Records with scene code
>>>

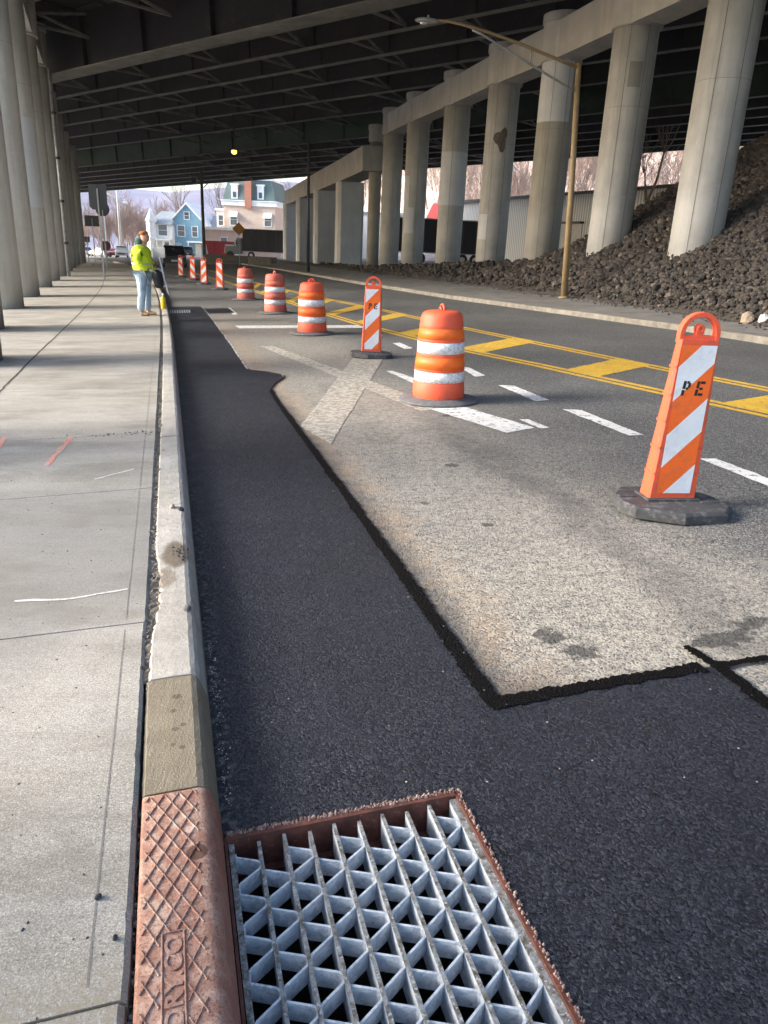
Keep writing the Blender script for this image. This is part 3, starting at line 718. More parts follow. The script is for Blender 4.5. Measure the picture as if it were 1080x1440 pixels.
for a, c in (((.03,gy0),(.03,1.726)),((.03,1.726),(.705,1.726)),((.705,1.726),(.705,gy0)),((.705,gy0),(.03,gy0))):
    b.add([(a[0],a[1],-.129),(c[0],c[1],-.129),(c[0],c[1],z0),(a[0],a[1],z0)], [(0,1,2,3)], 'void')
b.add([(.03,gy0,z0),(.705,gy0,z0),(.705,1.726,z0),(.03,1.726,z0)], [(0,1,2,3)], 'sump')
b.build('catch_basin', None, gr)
# distant twin of the grate
g2 = thing('drain_grate', 'second drain grate set in the dark patch far up by the kerb near the worker', 'drain grate', P(20.6,.28,.0), ROADROT, None, 0)
b = MB(); b.box((-.26,-.5,.004),(.27,.5,.009),'dark_metal')
for i in range(9): b.box((-.25+i*.06,-.5,.009),(-.225+i*.06,.5,.016),'galv')
b.build('grate_bars', None, g2)

# ------------------------------------------------------------------ loose stones
def blob(b, c, r, rnd, m=None, sub=0, flat_=.7):
    t = (1+5**.5)/2; V = [(-1,t,0),(1,t,0),(-1,-t,0),(1,-t,0),(0,-1,t),(0,1,t),(0,-1,-t),(0,1,-t),(t,0,-1),(t,0,1),(-t,0,-1),(-t,0,1)]
    F = [(0,11,5),(0,5,1),(0,1,7),(0,7,10),(0,10,11),(1,5,9),(5,11,4),(11,10,2),(10,7,6),(7,1,8),(3,9,4),(3,4,2),(3,2,6),(3,6,8),(3,8,9),(4,9,5),(2,4,11),(6,2,10),(8,6,7),(9,8,1)]
    V = [Vector(v).normalized() for v in V]
    if sub:
        F2 = []; cache = {}
        def mp(i,j):
            k = (min(i,j),max(i,j))
            if k not in cache: V.append(((V[i]+V[j])/2).normalized()); cache[k] = len(V)-1
            return cache[k]
        for i,j,k in F:
            a,bb,d = mp(i,j),mp(j,k),mp(k,i); F2 += [(i,a,d),(j,bb,a),(k,d,bb),(a,bb,d)]
        F = F2
    e = Matrix.Rotation(rnd.uniform(0,6.28),3,'Z') @ Matrix.Rotation(rnd.uniform(-.6,.6),3,'X')
    sx, sy, sz = rnd.uniform(.75,1.25), rnd.uniform(.65,1.0), rnd.uniform(.5,.85)*flat_/.7
    b.add([Vector(c)+e@Vector((v.x*sx*r*rnd.uniform(.82,1.15), v.y*sy*r*rnd.uniform(.82,1.15), v.z*sz*r*rnd.uniform(.82,1.15))) for v in V], F, m)
rnd = random.Random(9); b = MB()
for i in range(420):
    s_ = rnd.uniform(2.0,8.7) if i < 260 else rnd.gauss(2.15,.05); n_ = 1.04+rnd.gauss(0,.06) if i < 260 else rnd.uniform(1.0,2.0)
    q_ = rnd.uniform(.0015,.005); p_ = P(s_,n_,.009); b.add([p_+Vector((q_*rnd.uniform(-1,1),q_*rnd.uniform(-1,1),q_*rnd.uniform(0,1))) for _ in range(4)], [(0,1,2),(0,3,1),(1,3,2),(2,3,0)])
tag(b.build('asphalt_grit', 'crumb'), 'fine black grit spilled beside the black seal line', 'grit', None, 'stuff')
rnd = random.Random(5)
b = MB()
for i in range(170):
    s = rnd.uniform(.9,1.85); blob(b, P(s, -.2185+rnd.gauss(0,.004), rnd.uniform(.035,.085)), rnd.choice((.003,.004,.005,.008,.0105)), rnd)
for i in range(150):
    s = rnd.uniform(1.85,2.9); blob(b, P(s, .02+abs(rnd.gauss(0,.02)), .008), rnd.uniform(.0012,.0035), rnd)
for i in range(160):
    s = rnd.uniform(2.4,4.6); blob(b, P(s, rnd.uniform(-.222,-.17), .121), rnd.uniform(.002,.005), rnd)
tag(b.build('loose_pebbles', 'pebble'), 'loose pale pebbles and grit lying in the kerb joint', 'pebbles', None, 'stuff')
b = MB()
for i in range(200):
    s = rnd.uniform(.9,5.5); n = -.25-abs(rnd.gauss(0,.5)); blob(b, P(s,n,ZW+.001), abs(rnd.gauss(0,.0016))+.0012, rnd)
for i in range(60): s = rnd.gauss(6.4,.04); blob(b, P(s,-.25-abs(rnd.gauss(0,.3)),ZW+.001), rnd.uniform(.003,.009), rnd)
for i in range(26): blob(b, P(3.63+rnd.gauss(0,.05),-.07+rnd.gauss(0,.02),ZW+.001), rnd.uniform(.003,.008), rnd)
tag(b.build('asphalt_crumbs', 'crumb'), 'tiny black asphalt crumbs scattered over the sidewalk slabs', 'crumbs', None, 'stuff')
def stone(name, loc, r, mat, label, cat, sub=1, seed=1, group=None):
    b = MB(); blob(b, (0,0,0), r, random.Random(seed), None, sub, 1.0); o = b.build(name, mat, None, loc); tag(o, label, cat, group); return o
stone('asphalt_clump', P(1.49,-.296,ZW+.005), .0085, 'crumb', 'farther of two small black asphalt lumps on the sidewalk slab edge', 'asphalt lump')
stone('asphalt_clump', P(1.362,-.235-.015,ZW+.005), .0085, 'crumb', 'nearer of two small black asphalt lumps, close to the kerb gap', 'asphalt lump', 1, 4)
stone('concrete_chip', P(4.36,-.10,ZW+.008), .022, 'boulder_tan', 'small orange-tan chip lying on top of the kerb past the wet stain', 'concrete chip', 1, 6)
stone('concrete_chip', P(4.3,-.05,ZW+.006), .02, 'crumb', 'dark lump on the kerb edge beside the tan chip', 'concrete chip', 1, 8)
stone('concrete_chip', P(2.98,-.05,ZW+.004), .02, 'kerb', 'grey broken chip on the chipped kerb edge near the mortar block', 'concrete chip', 1, 9)

# ------------------------------------------------------------------ traffic drums
def drum(label, loc, rz, faded=False, scuff=(1,1), tilt=.5, first=None):
    t = thing('traffic_drum', label, 'traffic drum', loc, rz, 'orange and white traffic drums', tilt)
    body = 'orf' if faded else 'or'
    q1, q2 = random.uniform(0,6), random.uniform(0,6)
    def dent(b):
        for v in b.v:
            a = math.atan2(v.y,v.x); k = 1+.010*math.sin(3*a+q1+v.z*6)+.008*math.sin(5*a+q2-v.z*11)-.035*math.exp(-((math.cos(a-q1)-1)**2*9+(v.z-.42)**2*60))
            v.x *= k; v.y *= k
    Z0 = .03; prof = [(.272,Z0),(.283,.05),(.280,.20),(.272,.215),(.268,.22),(.266,.335),(.272,.34),(.268,.36),(.258,.49),(.262,.50),(.254,.52),(.250,.64),(.254,.645),(.248,.67),(.232,.79),(.236,.80),(.232,.82),(.222,.90),(.205,.935),(.17,.955),(.10,.962),(.0,.962)]
    if not first:
        b = MB(); b.lathe(prof[:-1]+[(.005,.962)], 40, body, None, True); dent(b)
        b.build('drum_body', None, t)
        for k,(z0,z1,r0,r1,m) in enumerate(((.225,.335,.2700,.2670,'w0'),(.36,.49,.2690,.2595,'o'),(.525,.645,.2552,.2510,'w1'),(.675,.785,.2485,.2335,'o'))):
            mm = 'orsheet' if m == 'o' else ('whscuff' if scuff[int(m[1])] else 'whsheet')
            b = MB(); b.lathe([(r0-.01,z0),(r0+.002,z0+.001),(r1+.002,z1-.001),(r1-.01,z1)], 40, mm, None, True, False); dent(b)
            if m == 'o' and faded: b.mats = ['orf']
            b.build('reflective_band', None, t)
        b = MB(); pts = []
        for sx in (-1,1):
            b.tube([(sx*.06,0,.955),(sx*.052,0,.99),(sx*.03,0,1.015),(0,0,1.022)] if sx < 0 else [(0,0,1.022),(.03,0,1.015),(.052,0,.99),(.06,0,.955)], .012, 8)
        b.tube([(-.03,.02,.958),(-.015,.02,.985),(.015,.02,.985),(.03,.02,.958)], .012, 8)
        b.build('handle', body, t)
        b = MB(); b.lathe([(.295,.004),(.435,.004),(.440,.012),(.432,.024),(.35,.036),(.30,.05),(.285,.052),(.27,.03)], 44, None, None, True, False); b.build('base_ring', 'ring', t)
    return t
drum('orange traffic drum with scuffed white bands, the nearest drum, right of the worn cross', (.60,8.12,.004), .3+math.pi/2)
drum('orange drum on a wide rubber ring at the white stop line, second nearest', (-1.40,14.75,.004), 1.0-math.pi/2+.6)
drum('weathered pinkish drum with marked lower white band, third nearest, left of the yellow lines', (-2.77,19.5,.004), 2.2, True, (1,0))
drum('faded drum fourth nearest, between the dented row of drums and the far striped panels', (-4.42,24.6,.004), 1.3, True, (0,0), .5)

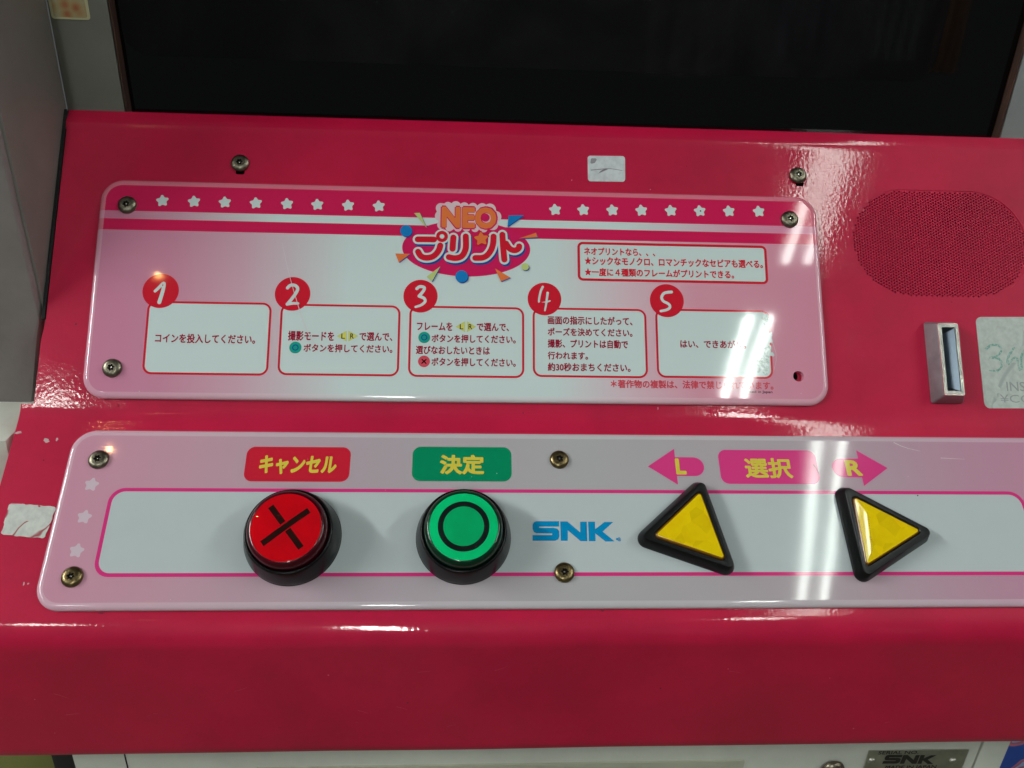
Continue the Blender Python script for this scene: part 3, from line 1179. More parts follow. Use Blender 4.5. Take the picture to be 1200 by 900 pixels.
def screw_meshes(mat, r=0.0052, hgt=0.0024, slant=0.0):
    n = 48
    loops = []
    sr_ = r * 0.36

    def lobe(k, s):
        a = 2 * math.pi * k / n
        return s * (0.82 + 0.18 * math.cos(6 * a))
    for rr, z in ((r, 0.0), (r, 0.0007), (r * 0.97, 0.0012), (r * 0.88, 0.0017), (r * 0.72, hgt * 0.9), (r * 0.56, hgt)):
        loops.append([(rr * math.cos(2 * math.pi * k / n), rr * math.sin(2 * math.pi * k / n), z) for k in range(n)])
    loops.append([(lobe(k, sr_ * 1.08) * math.cos(2 * math.pi * k / n), lobe(k, sr_ * 1.08) * math.sin(2 * math.pi * k / n), hgt) for k in range(n)])
    v, f = loft(loops, closed_top=False)
    head = mesh('head', v, f, mat, smooth=35)
    loops = [[(lobe(k, sr_ * q) * math.cos(2 * math.pi * k / n), lobe(k, sr_ * q) * math.sin(2 * math.pi * k / n), z) for k in range(n)] for q, z in ((1.08, hgt), (1.0, hgt - 0.0003), (0.95, hgt - 0.0019))]
    v, f = loft(loops, closed_top=True)
    sock = mesh('socket', v, f, M['screw_dark'])
    v, f = lathe([(sr_ * 0.34, hgt - 0.0019), (sr_ * 0.33, hgt - 0.0004), (sr_ * 0.22, hgt - 0.0002)], 16)
    pin = mesh('pin', v, f, M['pin_metal'], smooth=40)
    return head, sock, pin


steel = screw_meshes(M['screw_metal'])
brass = screw_meshes(M['screw_brass'])
SG = 'screws that hold the panel and its plates'


def screw(plane, u, v, h, set_, label, rot=0.0):
    x, y = plane.at(u, v, h + 0.0012)
    root = empty('screw', plane.mat(x, y, h, rot), label, 'screw', SG)
    for nm, me_ in zip(('head', 'socket', 'pin'), set_):
        put(nm, me_, root)


hp = PT + 0.0002
screw(UP, 148.5, 239.5, hp, steel, 'dull screw in the top left corner of the instruction plate', 0.3)
screw(UP, 130.8, 431, hp, steel, 'dull screw in the bottom left corner of the instruction plate', 1.3)
screw(UP, 925.8, 256.5, hp, steel, 'dull screw in the top right corner of the instruction plate', 0.7)
screw(UP, 281, 190.5, 0.0002, steel, 'screw in bare pink metal above the left row of printed stars', 0.1)
screw(UP, 935.6, 205, 0.0002, steel, 'screw in bare pink metal above right end of the instruction plate', 0.5)
screw(LOW, 115, 538, hp, steel, 'screw in the top left corner of the button plate', 0.2)
screw(LOW, 83.8, 675.6, hp, brass, 'brassy screw in the bottom left corner of the button plate', 0.9)
screw(LOW, 655.6, 538, hp, brass, 'screw beside the green label on the top edge of button plate', 0.4)
screw(LOW, 661.6, 670.5, hp, brass, 'brass coloured screw on the pink line below the blue logo', 0.0)

# ------------------------------------------------------------------ round push buttons


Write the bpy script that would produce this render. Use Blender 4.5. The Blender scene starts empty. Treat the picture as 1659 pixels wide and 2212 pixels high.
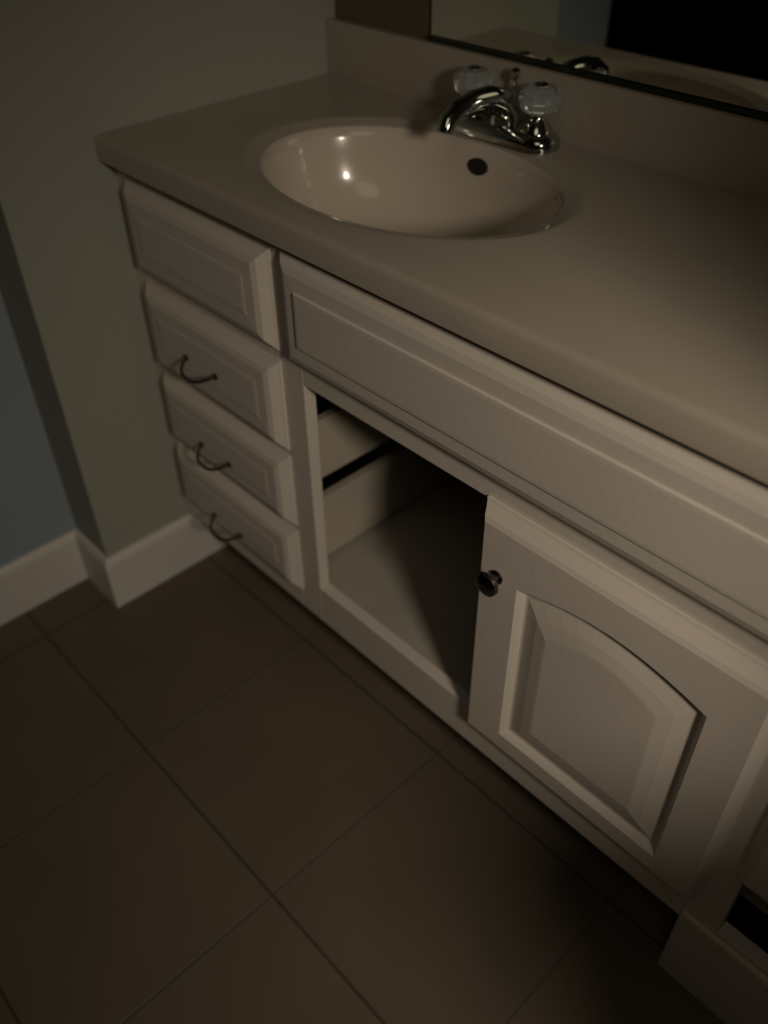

<<<

Tally the lines of the records holding the word "empty", then state only the tally.

Answer to the task
2